26/4/10

Tal y como prometía Mayo en ese documento de diez páginas firmado y estampado con su sello oficial y que dejó la semana pasada en mi buzón, los días agradables ya están aquí. Siempre me he mostrado contrario a los usos de la burocracia y a esa forma de vida notarial a la que te empujan; pero con Mayo siempre he hecho una excepción. Sus documentos me hacen sonreír; incluso el sobre huele a cosas nuevas, no es un perfume estandarizado ni se permite la grosería de dejar caer tres gotas de su esencia dando por sentado así que mi sensibilidad estuviera más cerca de una remilgada señora victoriana cuyo corazón se enardece con esos gestos que de la mía propia. Mayo y sus comunicaciones.

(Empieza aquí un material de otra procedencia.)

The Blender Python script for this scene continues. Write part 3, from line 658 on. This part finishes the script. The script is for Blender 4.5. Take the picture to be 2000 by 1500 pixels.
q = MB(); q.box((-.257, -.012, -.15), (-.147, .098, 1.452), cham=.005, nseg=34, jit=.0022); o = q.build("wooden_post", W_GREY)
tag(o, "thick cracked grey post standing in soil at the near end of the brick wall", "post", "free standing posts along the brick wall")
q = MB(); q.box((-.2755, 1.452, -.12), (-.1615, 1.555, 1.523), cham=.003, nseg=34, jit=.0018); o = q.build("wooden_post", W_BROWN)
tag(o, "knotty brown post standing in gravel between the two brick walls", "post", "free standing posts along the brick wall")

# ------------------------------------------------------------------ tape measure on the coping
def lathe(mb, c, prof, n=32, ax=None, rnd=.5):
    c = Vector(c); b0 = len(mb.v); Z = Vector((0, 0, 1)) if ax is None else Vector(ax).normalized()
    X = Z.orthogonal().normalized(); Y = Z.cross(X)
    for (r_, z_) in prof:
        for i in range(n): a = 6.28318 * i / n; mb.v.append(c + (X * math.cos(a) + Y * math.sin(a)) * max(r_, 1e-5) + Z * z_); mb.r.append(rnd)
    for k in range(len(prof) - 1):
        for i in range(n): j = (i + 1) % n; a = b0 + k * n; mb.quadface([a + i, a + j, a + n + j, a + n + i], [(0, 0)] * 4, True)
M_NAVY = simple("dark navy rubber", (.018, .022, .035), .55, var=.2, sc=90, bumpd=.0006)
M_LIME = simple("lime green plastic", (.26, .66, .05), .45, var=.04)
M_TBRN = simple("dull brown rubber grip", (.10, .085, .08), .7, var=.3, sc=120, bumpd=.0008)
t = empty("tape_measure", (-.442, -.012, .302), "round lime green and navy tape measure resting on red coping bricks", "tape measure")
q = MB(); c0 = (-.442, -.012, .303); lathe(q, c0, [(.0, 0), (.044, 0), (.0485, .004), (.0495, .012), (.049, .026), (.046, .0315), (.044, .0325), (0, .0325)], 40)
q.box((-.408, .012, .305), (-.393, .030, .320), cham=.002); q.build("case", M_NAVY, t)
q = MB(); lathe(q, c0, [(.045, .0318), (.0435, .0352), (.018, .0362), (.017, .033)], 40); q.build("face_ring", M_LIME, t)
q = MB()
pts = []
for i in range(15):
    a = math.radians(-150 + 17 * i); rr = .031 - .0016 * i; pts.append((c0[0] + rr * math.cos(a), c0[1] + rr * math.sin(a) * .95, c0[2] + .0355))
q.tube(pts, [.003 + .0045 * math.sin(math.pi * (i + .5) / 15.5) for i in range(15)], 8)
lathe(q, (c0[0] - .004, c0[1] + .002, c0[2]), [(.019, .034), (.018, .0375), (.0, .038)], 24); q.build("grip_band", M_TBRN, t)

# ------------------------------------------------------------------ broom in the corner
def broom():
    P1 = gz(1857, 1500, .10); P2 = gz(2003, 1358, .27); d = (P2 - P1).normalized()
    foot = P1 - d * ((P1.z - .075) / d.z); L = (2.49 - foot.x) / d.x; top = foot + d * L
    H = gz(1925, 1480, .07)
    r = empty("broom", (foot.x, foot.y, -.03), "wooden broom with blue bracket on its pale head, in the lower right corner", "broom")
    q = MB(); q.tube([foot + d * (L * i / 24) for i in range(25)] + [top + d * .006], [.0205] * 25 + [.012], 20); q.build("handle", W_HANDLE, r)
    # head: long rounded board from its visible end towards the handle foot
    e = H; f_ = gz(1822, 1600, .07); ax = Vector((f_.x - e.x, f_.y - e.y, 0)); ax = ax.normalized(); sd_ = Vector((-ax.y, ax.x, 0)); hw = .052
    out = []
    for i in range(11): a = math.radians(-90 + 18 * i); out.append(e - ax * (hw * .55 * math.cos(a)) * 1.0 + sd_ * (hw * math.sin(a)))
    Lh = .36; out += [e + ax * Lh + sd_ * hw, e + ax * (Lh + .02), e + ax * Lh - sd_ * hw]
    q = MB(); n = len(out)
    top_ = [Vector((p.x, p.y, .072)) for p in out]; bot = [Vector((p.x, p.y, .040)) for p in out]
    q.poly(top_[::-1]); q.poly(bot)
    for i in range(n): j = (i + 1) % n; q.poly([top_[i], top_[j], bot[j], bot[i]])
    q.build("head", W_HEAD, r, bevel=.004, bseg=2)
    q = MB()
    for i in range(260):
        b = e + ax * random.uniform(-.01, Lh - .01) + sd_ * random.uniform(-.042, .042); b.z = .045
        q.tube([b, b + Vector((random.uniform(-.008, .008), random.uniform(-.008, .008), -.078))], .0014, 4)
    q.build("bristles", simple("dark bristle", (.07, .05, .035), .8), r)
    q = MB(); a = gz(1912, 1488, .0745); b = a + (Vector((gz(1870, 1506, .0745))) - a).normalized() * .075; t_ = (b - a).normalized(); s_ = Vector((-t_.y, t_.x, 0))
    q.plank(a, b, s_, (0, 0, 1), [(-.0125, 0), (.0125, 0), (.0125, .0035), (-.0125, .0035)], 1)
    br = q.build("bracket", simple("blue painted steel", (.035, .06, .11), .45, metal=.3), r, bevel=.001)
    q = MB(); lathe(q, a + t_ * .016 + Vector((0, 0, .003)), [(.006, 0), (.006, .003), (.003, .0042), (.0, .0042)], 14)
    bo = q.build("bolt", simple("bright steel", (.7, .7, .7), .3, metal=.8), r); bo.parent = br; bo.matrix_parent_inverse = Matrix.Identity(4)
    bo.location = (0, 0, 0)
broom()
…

Mayo y sus acciones especiales que despliega en el aire para que los más curiosos extraigan sus propias enseñanzas.
A la salida del Metro ya no son las octavillas de una academia de conducir lo que te pone el destino en la mano, es una grabación en vinilo del canto irregular de las últimas bandadas de golondrinas. En la foto de portada aparecen con caras sospechosamente humanas, dentro de un estudio de grabación que sorprende por las dimensiones, su estructura circular y un techo abovedado que imita la sensación óptica del firmamento. Con el disco en la mano me dirijo a mis obliogaciones que no son otras que establecer un diálogo verdadero conmigo mismo en el que de una vez consiga sacar algo en claro. Me gustan las rutinas. Me gusta pensar que cuando llegue a casa encenderé el giradiscos y dejaré caer suavemente el vinilo sobre el plato; la punta de diamante hará el resto: todo girará, todo hablará de un mundo oculto que nos pertenece. Saboreando ese momento realizaré mis tareas. Desearía que fuesen más manuales. Daría lo que fuera por participar en una siega o en la recolección de manzanas o, detrás de una careta protectora, fundir dos metales en una pequeña fiesta de chispas que quemen el aire. ¿Por qué tengo que pervertir mi imaginación para ganarme el pan?
Todo esto es lo que figuraba en el documento de Mayo. Punto por punto y con su retahila de letra pequeña que desfilaba sobre el blanco. Sólo había que leerlo con atención, quizá ayudado de un marcador fluorescente o quizá un simple lápiz que subrayara lo no por evidente esencial.
La realidad me reclama: suena el teléfono. Contesto la llamada con los ojos cerrados y el documento muy cerca de la nariz.